Aeschylus and Euripides attack

 

Why did Aeschylus and Euripides attack each other? What was the result?

 

Ans. In The Frogs Dionysus finds life empty without Euripides. He decides to go to the underworld and bring him back. He obtains a club and lion's skin and sets out for the kingdom of the dead with his slave and a donkey. After a series of fantastic adventures they are arrested and taken before the king. After Euripides died, he laid claim to Aeschylus's place and created an uproar that he forced Hades to hold a contest to decide the issue. Dionysus is an expert in the dramas. He is appointed as judge.

 

Aeschylus and Euripides appear and attack one another in a long debate. Both of them quote from their tragedies to prove their superiority. Aeschylus wins, but Dionysus is still in doubt. He decides to take one who gives the best advice on public policies. He begins to ask question about affairs in Athens.

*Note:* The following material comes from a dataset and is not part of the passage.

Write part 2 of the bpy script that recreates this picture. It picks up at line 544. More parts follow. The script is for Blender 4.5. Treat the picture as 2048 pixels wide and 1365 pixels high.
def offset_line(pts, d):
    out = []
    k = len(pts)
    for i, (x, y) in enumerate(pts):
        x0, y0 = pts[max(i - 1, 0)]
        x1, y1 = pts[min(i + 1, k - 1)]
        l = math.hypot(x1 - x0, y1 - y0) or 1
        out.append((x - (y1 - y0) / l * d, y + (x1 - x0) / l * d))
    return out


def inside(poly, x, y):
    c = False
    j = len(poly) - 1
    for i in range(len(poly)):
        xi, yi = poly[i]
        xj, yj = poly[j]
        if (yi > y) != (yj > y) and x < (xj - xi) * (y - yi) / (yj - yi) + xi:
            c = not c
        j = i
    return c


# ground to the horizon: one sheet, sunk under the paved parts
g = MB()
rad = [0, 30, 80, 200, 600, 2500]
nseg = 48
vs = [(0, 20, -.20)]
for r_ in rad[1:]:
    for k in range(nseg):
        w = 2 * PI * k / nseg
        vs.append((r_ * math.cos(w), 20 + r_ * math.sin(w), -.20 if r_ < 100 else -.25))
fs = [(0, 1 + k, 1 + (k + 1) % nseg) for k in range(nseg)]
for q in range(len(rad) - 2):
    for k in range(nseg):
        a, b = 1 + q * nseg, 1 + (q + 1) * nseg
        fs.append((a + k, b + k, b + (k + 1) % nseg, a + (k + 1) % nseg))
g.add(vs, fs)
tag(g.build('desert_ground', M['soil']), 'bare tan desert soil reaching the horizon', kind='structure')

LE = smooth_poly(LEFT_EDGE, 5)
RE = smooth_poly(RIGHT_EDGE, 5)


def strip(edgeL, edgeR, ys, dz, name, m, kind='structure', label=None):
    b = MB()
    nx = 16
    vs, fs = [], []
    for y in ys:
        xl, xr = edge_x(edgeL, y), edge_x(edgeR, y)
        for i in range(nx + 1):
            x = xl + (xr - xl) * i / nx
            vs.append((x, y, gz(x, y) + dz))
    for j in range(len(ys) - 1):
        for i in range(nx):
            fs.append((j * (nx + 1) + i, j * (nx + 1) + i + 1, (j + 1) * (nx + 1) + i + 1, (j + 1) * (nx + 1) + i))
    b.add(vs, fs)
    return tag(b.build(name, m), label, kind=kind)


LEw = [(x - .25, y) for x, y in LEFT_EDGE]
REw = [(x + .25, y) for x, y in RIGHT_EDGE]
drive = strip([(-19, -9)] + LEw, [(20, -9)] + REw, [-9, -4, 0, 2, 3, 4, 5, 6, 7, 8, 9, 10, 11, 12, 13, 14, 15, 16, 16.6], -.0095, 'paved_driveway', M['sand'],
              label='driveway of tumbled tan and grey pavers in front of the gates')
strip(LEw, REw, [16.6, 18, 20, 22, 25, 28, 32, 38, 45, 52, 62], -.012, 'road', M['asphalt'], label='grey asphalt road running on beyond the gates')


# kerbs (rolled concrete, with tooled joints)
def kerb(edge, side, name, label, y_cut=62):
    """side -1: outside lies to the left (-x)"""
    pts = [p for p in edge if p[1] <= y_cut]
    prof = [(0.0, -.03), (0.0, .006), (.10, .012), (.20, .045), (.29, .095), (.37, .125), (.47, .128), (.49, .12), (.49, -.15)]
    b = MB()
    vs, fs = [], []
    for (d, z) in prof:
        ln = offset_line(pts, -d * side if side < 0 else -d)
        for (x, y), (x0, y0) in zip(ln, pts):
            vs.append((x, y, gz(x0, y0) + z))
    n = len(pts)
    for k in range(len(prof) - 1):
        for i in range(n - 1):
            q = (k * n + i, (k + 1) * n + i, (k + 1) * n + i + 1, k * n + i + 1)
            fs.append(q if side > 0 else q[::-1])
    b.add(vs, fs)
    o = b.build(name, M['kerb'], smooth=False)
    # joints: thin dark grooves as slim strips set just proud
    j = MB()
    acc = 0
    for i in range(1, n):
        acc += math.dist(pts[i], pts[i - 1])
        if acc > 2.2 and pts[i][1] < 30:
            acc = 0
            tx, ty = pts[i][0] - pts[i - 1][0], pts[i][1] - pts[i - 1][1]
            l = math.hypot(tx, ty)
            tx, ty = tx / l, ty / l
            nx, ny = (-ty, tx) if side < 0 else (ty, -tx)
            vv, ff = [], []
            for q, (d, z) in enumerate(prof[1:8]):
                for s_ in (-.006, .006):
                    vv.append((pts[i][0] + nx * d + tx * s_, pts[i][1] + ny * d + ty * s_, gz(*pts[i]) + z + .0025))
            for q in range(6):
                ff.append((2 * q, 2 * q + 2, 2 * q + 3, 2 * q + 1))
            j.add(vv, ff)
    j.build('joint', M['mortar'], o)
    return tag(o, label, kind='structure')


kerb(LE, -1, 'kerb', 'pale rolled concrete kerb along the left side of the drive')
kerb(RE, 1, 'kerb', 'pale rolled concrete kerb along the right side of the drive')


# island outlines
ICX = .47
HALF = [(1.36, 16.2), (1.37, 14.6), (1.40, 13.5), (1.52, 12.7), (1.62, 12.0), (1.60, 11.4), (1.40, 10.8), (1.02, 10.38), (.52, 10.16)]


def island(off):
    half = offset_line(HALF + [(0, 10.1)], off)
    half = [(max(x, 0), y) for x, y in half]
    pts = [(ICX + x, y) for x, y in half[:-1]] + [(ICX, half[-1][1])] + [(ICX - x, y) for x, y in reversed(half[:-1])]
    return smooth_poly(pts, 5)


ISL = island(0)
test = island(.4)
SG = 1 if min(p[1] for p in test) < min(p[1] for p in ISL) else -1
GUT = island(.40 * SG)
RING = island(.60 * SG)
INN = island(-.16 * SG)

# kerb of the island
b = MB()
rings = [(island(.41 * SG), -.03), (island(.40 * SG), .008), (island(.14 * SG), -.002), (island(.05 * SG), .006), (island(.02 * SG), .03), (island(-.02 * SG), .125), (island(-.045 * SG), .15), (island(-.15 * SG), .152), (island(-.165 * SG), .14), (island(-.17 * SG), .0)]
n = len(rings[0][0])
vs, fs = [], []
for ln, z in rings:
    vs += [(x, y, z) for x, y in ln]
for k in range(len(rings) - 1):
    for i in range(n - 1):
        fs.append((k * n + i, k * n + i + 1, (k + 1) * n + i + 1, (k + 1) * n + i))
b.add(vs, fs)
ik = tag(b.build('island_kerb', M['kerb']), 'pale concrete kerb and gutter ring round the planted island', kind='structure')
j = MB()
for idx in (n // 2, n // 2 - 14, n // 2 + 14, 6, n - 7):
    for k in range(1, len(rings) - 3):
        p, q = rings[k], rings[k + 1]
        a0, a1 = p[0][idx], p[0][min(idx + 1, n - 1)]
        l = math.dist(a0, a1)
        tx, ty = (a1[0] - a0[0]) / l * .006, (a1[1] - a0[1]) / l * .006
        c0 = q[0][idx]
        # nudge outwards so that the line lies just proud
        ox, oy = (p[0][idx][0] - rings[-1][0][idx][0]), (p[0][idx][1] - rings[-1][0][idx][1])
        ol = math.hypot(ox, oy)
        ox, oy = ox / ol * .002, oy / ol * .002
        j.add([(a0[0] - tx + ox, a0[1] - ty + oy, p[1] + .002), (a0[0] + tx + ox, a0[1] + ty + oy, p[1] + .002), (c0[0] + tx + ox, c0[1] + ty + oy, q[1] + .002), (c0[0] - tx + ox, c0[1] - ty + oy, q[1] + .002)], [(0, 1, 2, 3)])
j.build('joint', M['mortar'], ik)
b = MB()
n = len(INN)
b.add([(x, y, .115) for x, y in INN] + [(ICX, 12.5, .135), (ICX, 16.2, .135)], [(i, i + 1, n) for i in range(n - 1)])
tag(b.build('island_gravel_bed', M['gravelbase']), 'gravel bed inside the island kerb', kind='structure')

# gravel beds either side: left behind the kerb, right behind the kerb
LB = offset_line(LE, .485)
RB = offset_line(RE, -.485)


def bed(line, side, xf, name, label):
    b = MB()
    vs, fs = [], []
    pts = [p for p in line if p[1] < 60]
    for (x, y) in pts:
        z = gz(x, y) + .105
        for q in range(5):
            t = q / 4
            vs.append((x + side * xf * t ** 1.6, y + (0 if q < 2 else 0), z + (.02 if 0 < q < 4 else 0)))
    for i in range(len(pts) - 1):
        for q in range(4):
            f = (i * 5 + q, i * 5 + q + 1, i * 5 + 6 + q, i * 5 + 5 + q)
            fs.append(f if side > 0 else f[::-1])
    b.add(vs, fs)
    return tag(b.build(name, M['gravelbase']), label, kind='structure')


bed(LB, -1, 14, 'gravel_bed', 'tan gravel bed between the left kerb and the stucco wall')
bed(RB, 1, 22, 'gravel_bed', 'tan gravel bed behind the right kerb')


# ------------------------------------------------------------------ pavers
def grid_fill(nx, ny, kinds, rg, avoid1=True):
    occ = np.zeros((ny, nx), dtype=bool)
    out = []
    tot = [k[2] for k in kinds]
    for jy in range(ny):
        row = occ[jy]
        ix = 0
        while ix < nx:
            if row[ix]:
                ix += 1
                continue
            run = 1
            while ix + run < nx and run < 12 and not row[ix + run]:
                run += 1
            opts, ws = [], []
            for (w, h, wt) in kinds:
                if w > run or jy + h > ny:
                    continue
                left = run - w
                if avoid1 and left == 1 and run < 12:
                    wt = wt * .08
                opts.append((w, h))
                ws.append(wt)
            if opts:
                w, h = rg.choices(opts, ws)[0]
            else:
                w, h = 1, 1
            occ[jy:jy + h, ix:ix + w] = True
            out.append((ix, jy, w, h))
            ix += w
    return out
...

Euripides reminds him that he has come for him but Dionysus makes it clear that he chooses Aeschylus. Aeschylus says that Sophocles should be installed in the chair of honour. The criticism of the two playwrights is centred round the agony and the scenes that follow. It is found that the style of Euripides is prosaic; his prologues monotonous, the innovations in his lyrics are trivial. The whole effect of the drama is found immoral and unpatriotic. The plays of Aeschylus, like those of Euripides, show some stylistic defects. But tragedies of Aeschylus improve the morals of those who see them and they are filled with the loftiest patriotism. So the Dionysus chooses Aeschylus the winner in the debate between those two.